Marigot, the port and capital of French St. Martin, is a charmingly pretty town, and the greater number of the three-thousand-odd subjects of France dwell within its confines. Philippsburg, the Dutch capital and port, is less populous, but the Dutch subjects altogether number fully five thousand. Of course there is no hard-and-fast boundary between the two, no trocha or barbed-wire fence stretching across the island. No doubt the [[117]]easy-going natives bother very little as to whether they dwell under one flag or another, and drift back and forth at will, or as their occupations demand, from West Indian France to Antillean Holland. There are few of the islanders who do not speak the Creole patois, and as the common language of the Dutch West Indies is English, and virtually all St. Martians speak what passes for that tongue, their dual linguistic troubles are almost nil.

Scenically, St. Martin is lovely. It is mountainous, its loftiest summit, Paradise Peak, rising nearly two thousand feet above the sea. The surface of the island is delightfully varied, with rolling conical hills, broad valleys, deep gorges, and, near the shores, immense salt-water lagoons. It is for the most part fertile, and its inhabitants—at least those in Dutch territory—industriously cultivate the land. Many of its hills and mountains are luxuriantly forested. The big lagoons serve the natives as salt farms or pans, and the production of salt, the crops grown, the raising of cattle, donkeys, and poultry, and the yield of the fisheries provide a steady if not munificent income, so that the St. Martians are comparatively prosperous.

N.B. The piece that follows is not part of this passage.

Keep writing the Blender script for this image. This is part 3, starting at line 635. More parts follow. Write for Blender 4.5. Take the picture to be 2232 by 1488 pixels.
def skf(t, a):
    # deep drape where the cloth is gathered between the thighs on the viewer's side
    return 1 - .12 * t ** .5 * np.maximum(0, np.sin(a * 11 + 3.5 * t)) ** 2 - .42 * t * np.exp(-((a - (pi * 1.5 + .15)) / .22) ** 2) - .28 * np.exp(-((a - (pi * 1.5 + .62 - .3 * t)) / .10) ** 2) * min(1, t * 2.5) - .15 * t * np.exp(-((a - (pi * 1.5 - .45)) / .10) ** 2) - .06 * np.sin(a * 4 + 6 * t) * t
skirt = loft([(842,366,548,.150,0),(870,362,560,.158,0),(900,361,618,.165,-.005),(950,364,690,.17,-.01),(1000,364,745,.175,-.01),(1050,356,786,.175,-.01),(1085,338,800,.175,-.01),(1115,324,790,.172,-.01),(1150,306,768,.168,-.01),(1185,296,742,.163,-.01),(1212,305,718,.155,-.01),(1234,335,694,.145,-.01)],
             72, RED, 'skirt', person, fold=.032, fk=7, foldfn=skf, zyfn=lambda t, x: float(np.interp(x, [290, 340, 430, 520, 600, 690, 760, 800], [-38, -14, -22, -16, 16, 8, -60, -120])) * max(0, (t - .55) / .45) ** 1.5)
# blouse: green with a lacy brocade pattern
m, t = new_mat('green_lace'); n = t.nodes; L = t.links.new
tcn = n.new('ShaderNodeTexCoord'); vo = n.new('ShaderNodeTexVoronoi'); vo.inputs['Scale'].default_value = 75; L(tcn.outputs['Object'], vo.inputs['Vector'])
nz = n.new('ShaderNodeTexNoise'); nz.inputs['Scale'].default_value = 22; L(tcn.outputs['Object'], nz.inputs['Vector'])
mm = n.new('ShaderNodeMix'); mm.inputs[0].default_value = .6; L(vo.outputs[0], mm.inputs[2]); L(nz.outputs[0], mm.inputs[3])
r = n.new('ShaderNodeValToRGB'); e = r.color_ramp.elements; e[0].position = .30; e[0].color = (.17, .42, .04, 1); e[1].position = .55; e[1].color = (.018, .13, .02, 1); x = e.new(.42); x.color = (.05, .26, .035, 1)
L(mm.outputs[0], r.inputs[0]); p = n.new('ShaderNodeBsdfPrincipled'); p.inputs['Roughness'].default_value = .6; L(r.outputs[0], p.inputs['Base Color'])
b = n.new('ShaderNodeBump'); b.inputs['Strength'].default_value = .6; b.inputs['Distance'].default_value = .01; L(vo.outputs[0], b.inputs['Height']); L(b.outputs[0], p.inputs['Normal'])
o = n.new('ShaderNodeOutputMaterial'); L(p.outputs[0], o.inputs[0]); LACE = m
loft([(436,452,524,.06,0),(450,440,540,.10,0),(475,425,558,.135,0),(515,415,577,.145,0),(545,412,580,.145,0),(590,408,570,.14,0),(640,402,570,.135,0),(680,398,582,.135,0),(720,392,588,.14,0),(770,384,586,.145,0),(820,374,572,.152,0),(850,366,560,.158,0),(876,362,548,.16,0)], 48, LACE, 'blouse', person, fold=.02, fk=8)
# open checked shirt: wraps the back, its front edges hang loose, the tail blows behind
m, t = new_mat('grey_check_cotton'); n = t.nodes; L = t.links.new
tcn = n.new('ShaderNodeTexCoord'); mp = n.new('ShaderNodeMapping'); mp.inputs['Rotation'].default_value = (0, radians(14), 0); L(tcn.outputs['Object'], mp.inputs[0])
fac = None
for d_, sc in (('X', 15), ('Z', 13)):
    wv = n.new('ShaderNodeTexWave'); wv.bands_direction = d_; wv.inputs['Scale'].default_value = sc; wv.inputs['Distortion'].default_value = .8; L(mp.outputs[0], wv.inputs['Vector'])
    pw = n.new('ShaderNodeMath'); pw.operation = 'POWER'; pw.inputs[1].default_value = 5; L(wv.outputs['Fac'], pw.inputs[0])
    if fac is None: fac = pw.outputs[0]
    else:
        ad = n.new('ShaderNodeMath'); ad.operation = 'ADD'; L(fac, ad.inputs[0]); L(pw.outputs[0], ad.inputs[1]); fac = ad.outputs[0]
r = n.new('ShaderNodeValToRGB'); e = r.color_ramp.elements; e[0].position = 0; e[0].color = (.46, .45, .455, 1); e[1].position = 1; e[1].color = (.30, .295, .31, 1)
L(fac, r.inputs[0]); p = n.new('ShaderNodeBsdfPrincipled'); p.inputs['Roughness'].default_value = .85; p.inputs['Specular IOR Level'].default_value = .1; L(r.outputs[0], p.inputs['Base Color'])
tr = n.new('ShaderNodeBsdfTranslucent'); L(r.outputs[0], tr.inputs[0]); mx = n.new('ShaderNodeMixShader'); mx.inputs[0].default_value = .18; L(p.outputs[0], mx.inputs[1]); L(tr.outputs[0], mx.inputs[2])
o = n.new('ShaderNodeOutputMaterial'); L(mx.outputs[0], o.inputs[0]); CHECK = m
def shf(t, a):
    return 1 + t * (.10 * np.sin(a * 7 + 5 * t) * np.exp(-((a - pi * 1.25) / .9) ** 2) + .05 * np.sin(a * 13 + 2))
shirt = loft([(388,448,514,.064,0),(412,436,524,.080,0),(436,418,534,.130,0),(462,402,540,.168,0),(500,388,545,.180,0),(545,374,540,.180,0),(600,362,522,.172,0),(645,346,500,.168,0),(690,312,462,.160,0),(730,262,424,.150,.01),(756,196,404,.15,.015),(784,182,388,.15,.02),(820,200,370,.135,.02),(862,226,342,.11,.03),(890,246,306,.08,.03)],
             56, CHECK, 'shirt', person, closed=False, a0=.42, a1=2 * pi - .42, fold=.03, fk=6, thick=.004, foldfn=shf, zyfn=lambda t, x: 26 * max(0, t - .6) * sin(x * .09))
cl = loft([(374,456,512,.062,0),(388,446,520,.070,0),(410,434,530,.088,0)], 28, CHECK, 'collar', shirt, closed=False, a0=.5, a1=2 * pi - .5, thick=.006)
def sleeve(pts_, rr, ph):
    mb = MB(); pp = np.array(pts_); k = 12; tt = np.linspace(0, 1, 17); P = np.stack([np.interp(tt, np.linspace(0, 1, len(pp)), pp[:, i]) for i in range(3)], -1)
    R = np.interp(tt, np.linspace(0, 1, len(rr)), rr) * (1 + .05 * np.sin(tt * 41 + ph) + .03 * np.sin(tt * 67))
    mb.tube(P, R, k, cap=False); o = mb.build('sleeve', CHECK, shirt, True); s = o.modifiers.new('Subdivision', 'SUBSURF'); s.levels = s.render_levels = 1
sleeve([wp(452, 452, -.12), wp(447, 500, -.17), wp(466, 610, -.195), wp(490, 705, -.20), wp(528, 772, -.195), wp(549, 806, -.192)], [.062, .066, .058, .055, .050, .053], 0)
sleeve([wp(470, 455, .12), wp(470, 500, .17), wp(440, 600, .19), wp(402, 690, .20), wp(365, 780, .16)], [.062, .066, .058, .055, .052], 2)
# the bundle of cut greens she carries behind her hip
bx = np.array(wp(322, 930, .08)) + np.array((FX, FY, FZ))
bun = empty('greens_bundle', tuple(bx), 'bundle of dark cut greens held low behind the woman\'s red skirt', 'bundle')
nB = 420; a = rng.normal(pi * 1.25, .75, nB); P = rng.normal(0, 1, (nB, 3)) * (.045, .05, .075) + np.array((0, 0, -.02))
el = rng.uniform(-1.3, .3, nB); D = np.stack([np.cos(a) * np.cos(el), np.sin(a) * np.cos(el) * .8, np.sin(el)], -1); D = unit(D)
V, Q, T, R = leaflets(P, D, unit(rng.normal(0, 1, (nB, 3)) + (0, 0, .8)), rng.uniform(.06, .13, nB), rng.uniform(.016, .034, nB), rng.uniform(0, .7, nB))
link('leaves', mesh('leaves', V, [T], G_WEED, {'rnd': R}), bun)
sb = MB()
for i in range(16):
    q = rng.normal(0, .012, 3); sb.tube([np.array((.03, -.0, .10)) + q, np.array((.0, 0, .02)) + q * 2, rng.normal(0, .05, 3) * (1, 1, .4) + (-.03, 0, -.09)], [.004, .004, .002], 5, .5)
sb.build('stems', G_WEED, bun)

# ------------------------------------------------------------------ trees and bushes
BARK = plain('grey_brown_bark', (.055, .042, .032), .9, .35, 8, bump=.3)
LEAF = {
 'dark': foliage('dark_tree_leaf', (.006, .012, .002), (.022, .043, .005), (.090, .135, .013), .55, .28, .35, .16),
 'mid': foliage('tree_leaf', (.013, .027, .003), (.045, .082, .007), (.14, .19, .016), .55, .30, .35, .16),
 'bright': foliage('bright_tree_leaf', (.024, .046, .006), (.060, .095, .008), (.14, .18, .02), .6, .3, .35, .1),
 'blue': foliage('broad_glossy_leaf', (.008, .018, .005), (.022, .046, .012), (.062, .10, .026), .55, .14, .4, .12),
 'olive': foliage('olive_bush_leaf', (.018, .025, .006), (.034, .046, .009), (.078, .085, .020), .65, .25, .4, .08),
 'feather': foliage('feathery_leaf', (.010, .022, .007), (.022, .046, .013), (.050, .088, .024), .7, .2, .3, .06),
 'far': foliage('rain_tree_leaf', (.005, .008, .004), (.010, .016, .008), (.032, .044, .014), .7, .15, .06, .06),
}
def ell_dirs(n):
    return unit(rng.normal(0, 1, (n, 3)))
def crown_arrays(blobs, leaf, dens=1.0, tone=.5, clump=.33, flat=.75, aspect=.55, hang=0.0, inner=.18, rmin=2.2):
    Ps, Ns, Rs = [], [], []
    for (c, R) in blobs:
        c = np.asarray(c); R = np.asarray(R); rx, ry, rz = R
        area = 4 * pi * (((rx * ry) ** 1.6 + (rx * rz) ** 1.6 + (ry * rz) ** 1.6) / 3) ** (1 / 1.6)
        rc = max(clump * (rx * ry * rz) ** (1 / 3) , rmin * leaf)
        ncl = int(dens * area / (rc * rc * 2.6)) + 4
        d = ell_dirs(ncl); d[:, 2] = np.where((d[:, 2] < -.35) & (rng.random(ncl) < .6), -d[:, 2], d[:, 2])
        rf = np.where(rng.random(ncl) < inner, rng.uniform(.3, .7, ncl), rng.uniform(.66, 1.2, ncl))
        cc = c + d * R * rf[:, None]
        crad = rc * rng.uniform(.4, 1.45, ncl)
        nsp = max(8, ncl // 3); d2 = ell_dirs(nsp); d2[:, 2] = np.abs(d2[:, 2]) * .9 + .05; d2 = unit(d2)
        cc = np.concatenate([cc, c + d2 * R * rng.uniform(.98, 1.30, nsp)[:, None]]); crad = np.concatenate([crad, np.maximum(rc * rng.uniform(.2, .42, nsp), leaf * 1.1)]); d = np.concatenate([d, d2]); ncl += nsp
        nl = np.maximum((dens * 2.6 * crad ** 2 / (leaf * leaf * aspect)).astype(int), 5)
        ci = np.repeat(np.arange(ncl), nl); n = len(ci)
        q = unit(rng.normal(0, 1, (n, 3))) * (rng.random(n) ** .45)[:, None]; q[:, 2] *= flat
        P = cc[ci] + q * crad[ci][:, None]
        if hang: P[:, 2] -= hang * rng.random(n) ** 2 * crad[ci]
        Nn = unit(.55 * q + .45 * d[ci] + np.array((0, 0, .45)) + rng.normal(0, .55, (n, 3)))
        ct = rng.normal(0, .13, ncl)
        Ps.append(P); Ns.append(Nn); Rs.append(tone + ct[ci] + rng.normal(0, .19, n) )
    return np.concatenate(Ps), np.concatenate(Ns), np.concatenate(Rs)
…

Quite the reverse is the condition of the neighboring island of St. Bartholomew,—or, as it is always [[118]]called, St. Barts,—within whose lovely harbor of Gustavia the Vigilant dropped anchor after her splendid run from Anegada.

St. Barts is diminutive, barely eight square miles in area, hilly, with one of its so-called “mountains” rising to one thousand feet. It is wholly destitute of springs or streams, far from fertile, and deplorably poverty-stricken—literally out at elbows. Its people (virtually all negroes and mulattoes) number about three thousand, and so wretchedly poor is their island, with so little in the way of opportunity or employment, that the bulk of them are scattered up and down the Antilles laboring for a livelihood, or, in their sloops, carrying cargoes from port to port or plying a fisherman’s trade. Although St. Barts is a French dependency, nearly all its inhabitants speak English, and they are noted throughout the northern islands as industrious workers. Among them at times one sees fair-haired, blue-eyed individuals—weird-looking creatures at first sight, seemingly albino negroes with their pale eyes and flaxen wool, but merely the odd result of the commingling of Swedish and African blood, for St. Barts for many years belonged to Sweden. Not until 1878 did the Swedes relinquish this one possession of theirs in the Caribbees and turn the almost worthless bit of land over [[119]]to France. Swedish blood still crops out, not only among the negroes but in the few “poor whites” who claim St. Barts as their native land, and Sweden’s lost sovereignty is perpetuated in the name of the island’s one port, Gustavia.